Hopefully, without unduly raising expectations, I have a plan for a series to blog this next week. I have quite a bit of material collected from my experiences in historic trail questing (see, Galahad). I've wanted to put this all into a book or something, but don't seem to be sufficiently organized to do so. Then I realized, "Wait a minute! I'm a blogger!"
Leaving adult children at home, I'll be spending the week at Philmont Training Center, Cimarron, New Mexico right on the Mountain Branch of the Santa Fe Trail. My wife is presenting a class, and I am going as a spouse to help her out (a little) but mostly to relax, read, and blog.
My wife got me one of her plastic crates and I gathered all my books on the trails. I grabbed my back-up hard drive and then started looking for my blue plastic file with all my maps, notes and pictures and my BLM archaeological report on the La Bajada segments of the Camino Real from Santa Fe to Albuquerque used by the Mormon Battalion. After looking for two hours and finding a lot of other stuff, I realized that I had lent it to my buddy AnonymousD. So I called him to confirm that and went up to get it. (Remember, he is my cartographer buddy, but that is the extent of the hints he has authorized so far.)
So, while I may have to occasionally interject to comment on Boehner and his Munchkins (he apparently lost the Lollipop Guild Caucus tonight!), we're heading out tomorrow. Starting here beneath the shadows of the Everlasting Hills, the end of the Mormon Trail, we go up the California Trail just a few miles to veer off to Weber Canyon. Then we hit the Mormon Trail at Henefer and on up Echo Canyon to Castle Rock where it came over the ridge from Yellow Creek where my Grandma grew up on her dad's ranch. We cross the sometimes Oregon Trail again at Black's Fork rolling out of Ft. Bridger then we follow the UP line all the way across southern Wyoming. Turning south, we'll pick up the reverse route of the Mormon Battalion Sick Detachment north from Santa Fe to Pueblo and we'll follow the Mountain Branch over Raton Pass and right on through Cimarron to Villa Philmonte.

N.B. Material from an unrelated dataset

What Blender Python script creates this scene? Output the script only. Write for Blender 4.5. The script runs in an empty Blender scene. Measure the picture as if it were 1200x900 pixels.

I'm excited. You can decide on your own whether to keep reading me this week - 'cuz if you want, I think you will be able to watch CNN 24/7 as the Munchkins continue to self-fulfill their premise that "government is the problem." (Well, at least the House).
Oh, I forgot the Lincoln Highway pieces across southern Wyoming, old Highway 30, that if you followed long enough, you will end up on the Gettysburg Battlefield and maybe with a new birth of freedom! - And then there's that really cool, huge head of Lincoln over by Cheyenne. That's one of the coolest things in Wyoming! (well, after the Tetons, the Wind Rivers, Yellowstone, Cody, Jackson, etc. But certainly way, way ahead of Rawlins, Wamsutter and especially, Rock Springs.)
ReplyDelete(Anon/M)Of course, we will follow your blog this week. Specially since the Munchkins are getting so irrational, they're not even funny anymore. I'm right in the middle of reading Irving Stone's "Men to Match My Mountains". Can't believe I've never read it before. If his research is solid, that's pretty exciting stuff.